Si el «sentimiento de libertad personal» es algo que Strether no ha experimentado en años, entonces el lector puede sentir que el obstáculo para esta libertad ha sido la propia y muy admirable señora Newsome que, como se deduce de esta conversación, no solo ha enviado a Strether en una misión de rescate de Chad, su hijo errante, sino que lo está manteniendo mientras él edita un diario intelectual, «su homenaje al ideal», en Woollett. Además, si su misión en París concluye con éxito, la admirable matrona le hará el favor de casarse con él.

La idea que contiene Los embajadores de otorgar cierta nobleza a Inglaterra y Francia, de tratarlas como lugares de belleza y poder, capaces de transformar un alma sensible, complacía a James. Como también era para James fuente no solo de placer sino también de satisfacción conseguir que Estados Unidos resultase disparatadamente rico, con tan solo elegir nombres ridículos para estadounidenses de postín como Jim y Mamie Pocock, o al hacer que la austera admiración por la señora Newsome fuese tan solemne que acabase pareciendo ridícula.

Pero James, como artista, desconfiaba mucho de lo que le proporcionaba placer, e incluso satisfacción. En su propia compleja sensibilidad tenía cabida una ambigüedad hacia la mayoría de las cosas, que se reflejaba en la sutileza con la que se acercaba a los personajes y sus acciones y escenarios, y lo llevaba a incluir muchas subcláusulas con matices al escribir una frase. Nada era para él simple.

Según algunos de quienes lo conocieron, pareció disfrutar mucho de su vida en Inglaterra, y en su libro The American Scene, publicado en 1907, cuatro años después de Los embajadores, escribió con cierta intensidad sobre las cosas que no le gustaban de Estados Unidos.

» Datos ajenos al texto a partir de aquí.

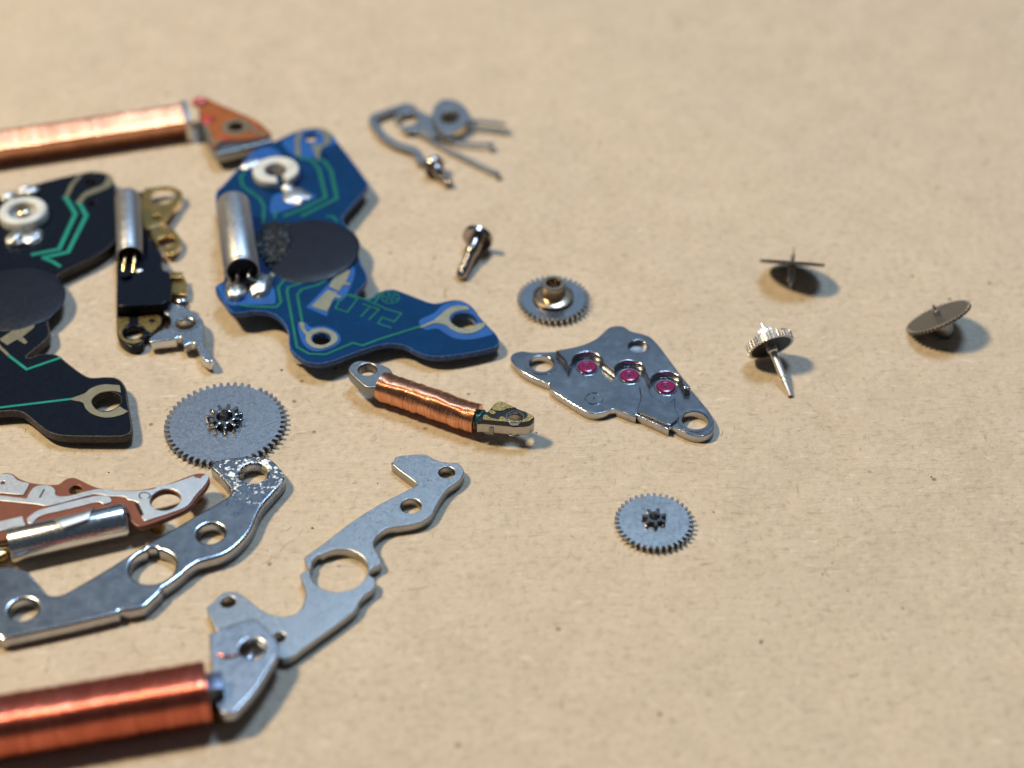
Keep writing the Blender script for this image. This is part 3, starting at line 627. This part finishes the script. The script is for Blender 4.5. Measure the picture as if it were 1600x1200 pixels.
# ------------------------------------------------------------------ steel spring and two screws
def build_spring():
    a = lambda p: Z(p, 560, 130, 5.926)
    t = thing('leaf_spring', 'dull grey leaf spring with curled hook and thin straight arms', 'spring', P(680, 190))
    pl = (0.35, 0, 0)
    part('body', plate(smooth(XY(a([(330, 330), (380, 250), (480, 210), (570, 250), (640, 290), (720, 300), (790, 360), (800, 430), (740, 490), (640, 470), (560, 430), (440, 440)]), pl), 4), (plate and smooth(XY(a([(352, 340), (400, 290), (480, 270), (545, 310), (535, 365), (450, 395), (385, 385)]), pl), 4),), -0.12, 0, 0.02, 1, pl), SPRING, t)
    part('hook', strip(a([(585, 735), (560, 660), (500, 605), (420, 580), (320, 540), (220, 470), (150, 380), (140, 310), (230, 270), (340, 235), (440, 205), (510, 225)]), 13, (0.34, 0, 0), -0.14, 0.0, 5, 0.02), SPRING, t)
    q = P(857, 0, 0)
    part('loop', plate(smooth(XY(a([(690, 330), (690, 240), (750, 165), (840, 145), (940, 180), (1020, 260), (1030, 320), (960, 400), (860, 450), (760, 450)]), (0.62, 0, 0)), 4), (smooth(XY(a([(760, 345), (775, 285), (850, 245), (935, 275), (925, 330), (850, 375)]), (0.62, 0, 0)), 4),), -0.16, 0.0, 0.02, 1, (0.62, 0, 0)), SPRING, t)
    for px, w, h in (([(960, 330), (1120, 345), (1360, 370)], 7, 0.55), ([(1000, 380), (1150, 400), (1400, 432)], 4.5, 0.3), ([(680, 450), (800, 510), (1000, 550), (1240, 562)], 6, 0.30), ([(420, 400), (560, 450), (760, 570), (1000, 690), (1290, 830)], 7, 0.26)):
        part('arm', strip(a(px), w, (h, 0, 0), -0.10, 0.0, 4, 0.02), SPRING, t)
    for px, w, h in (([(1225, 540), (1235, 590)], 6, 0.34), ([(1270, 805), (1300, 850)], 6, 0.30)):
        part('arm_tip', strip(a(px), w, (h, 0, 0), -0.25, 0.0, 2, 0.02), SPRING, t)
build_spring()
def screw(label, head, tip, rh, hh, rs, neck, slot=True):
    t = thing('screw', label, 'screw', head)
    ax = (Vector(tip)-Vector(head)); L = ax.length; M = frame(ax, head)
    hd = part('head', lathe([(0, -hh), (rh*0.85, -hh), (rh*0.97, -hh*0.96), (rh, -hh*0.88), (rh, -0.015), (rh*0.98, 0), (0, 0)], 44, M), SCREW, t)
    part('slot', box((0, 0, -hh-0.003), (rh*1.7, 0.13, 0.02), M), DARK, hd)
    prof = [(neck, 0), (neck, L*0.33), (rs, L*0.42)]
    z = L*0.42; zt = L*0.93; p = 0.13
    while z < zt:
        prof += [(rs*0.84, z+p*0.25), (rs*1.06, z+p*0.6), (rs*1.06, z+p*0.75)]; z += p
    prof += [(rs*0.9, L*0.95), (rs*0.6, L), (0, L)]
    part('shank', lathe(prof, 30, M), SCREW, t)
screw('larger loose screw with flat head, lying left of the bushed wheel', P(745, 375, 0.62), P(719, 434, 0.19), 0.66, 0.27, 0.23, 0.31)
screw('tiny loose screw beside the grey leaf spring', P(680, 262, 0.45), P(703, 289, 0.18), 0.50, 0.30, 0.20, 0.27)

# ------------------------------------------------------------------ wheels lying flat
def flat_wheel(name, label, u, v, wpx, teeth, depth, zt, th, m, pin_px, leaves, pin_h, hole_px, a0=0.1, skip=()):
    c = P(u, v, zt); k = MM(u, v, zt); r = wpx/2*k
    t = thing(name, label, 'gear', c)
    lp = [(x+c.x, y+c.y) for x, y in gear_loop(r, teeth, depth, a0=a0, skip=skip)]
    part('wheel', plate(lp, (circ((c.x, c.y), hole_px/2*k, 24),), zt-th, zt, 0.012, 0), m, t)
    if leaves:
        rp = pin_px/2*k
        lp = [(x+c.x, y+c.y) for x, y in gear_loop(rp, leaves, rp*0.38, root=0.34, tip=0.22, a0=0.3)]
        part('pinion', plate(lp, (circ((c.x, c.y), hole_px/2*k, 24),), zt-0.01, zt+pin_h, 0.025, 1), PINION, t)
    part('arbor', lathe([(0, -zt), (hole_px/2*k*0.98, -zt), (hole_px/2*k*0.98, -th-0.02), (0, -th-0.02)], 24, Matrix.Translation(c)), WHEEL, t)
    return t, c, k
flat_wheel('gear_wheel', 'large flat grey wheel with central pinion, touching the spotted plate', 352, 660, 191, 52, 0.21, 0.26, 0.20, WHEEL, 57, 11, 0.34, 25, 0.07, (9,))
flat_wheel('gear_wheel', 'blue-grey flat wheel with small seven-leaf pinion, alone at lower right', 1022.3, 813.5, 124.5, 38, 0.165, 0.26, 0.15, WHEEL_BLUE, 39, 7, 0.22, 15, 0.02)
t, c, k = flat_wheel('gear_wheel', 'flat steel wheel with tall bronze bushing, above the jewelled bridge', 864.5, 465.5, 114.5, 37, 0.19, 0.30, 0.16, metal('turned_steel', (0.60, 0.61, 0.64), 0.22, 0.05, 7, 0.003), 0, 0, 0, 22, 0.0)
bs = part('flange', lathe([(0.27, 0.0), (0.82, 0.0), (0.84, 0.03), (0.83, 0.07), (0.74, 0.11), (0.55, 0.15), (0.50, 0.16)], 56, Matrix.Translation((c.x, c.y, c.z+0.06)), 50), BRONZE, t)
part('tube', lathe([(0.29, 0.0), (0.29, 0.72), (0.32, 0.75), (0.47, 0.75), (0.50, 0.72), (0.50, 0.12)], 44, Matrix.Translation((c.x, c.y, c.z+0.04)), 40), BRONZE, t)
part('spacer', lathe([(0.60, -0.02), (0.60, 0.06)], 40, Matrix.Translation(c)), DARK, t)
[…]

Pero mientras escribía The American Scene le confesó al novelista estadounidense Hamlin Garland: «Si volviese a nacer, sería americano. Me impregnaría de América, no pisaría otra tierra. Estudiaría su cara hermosa. La mezcla de Europa y América que llevo dentro ha resultado ser desastrosa. Me ha convertido en un hombre que no es ni americano ni europeo. He perdido el contacto con mi propia gente y vivo aquí solo. Mis vecinos son agradables, pero no tienen mi misma sangre más que remotamente».

Pese a ello, estudió en profundidad Inglaterra y Francia y las disfrutó enormemente. En 1872, antes de llegar a la treintena, escribió un ensayo sobre Chester, donde tres décadas más tarde situaría el inicio de Los embajadores.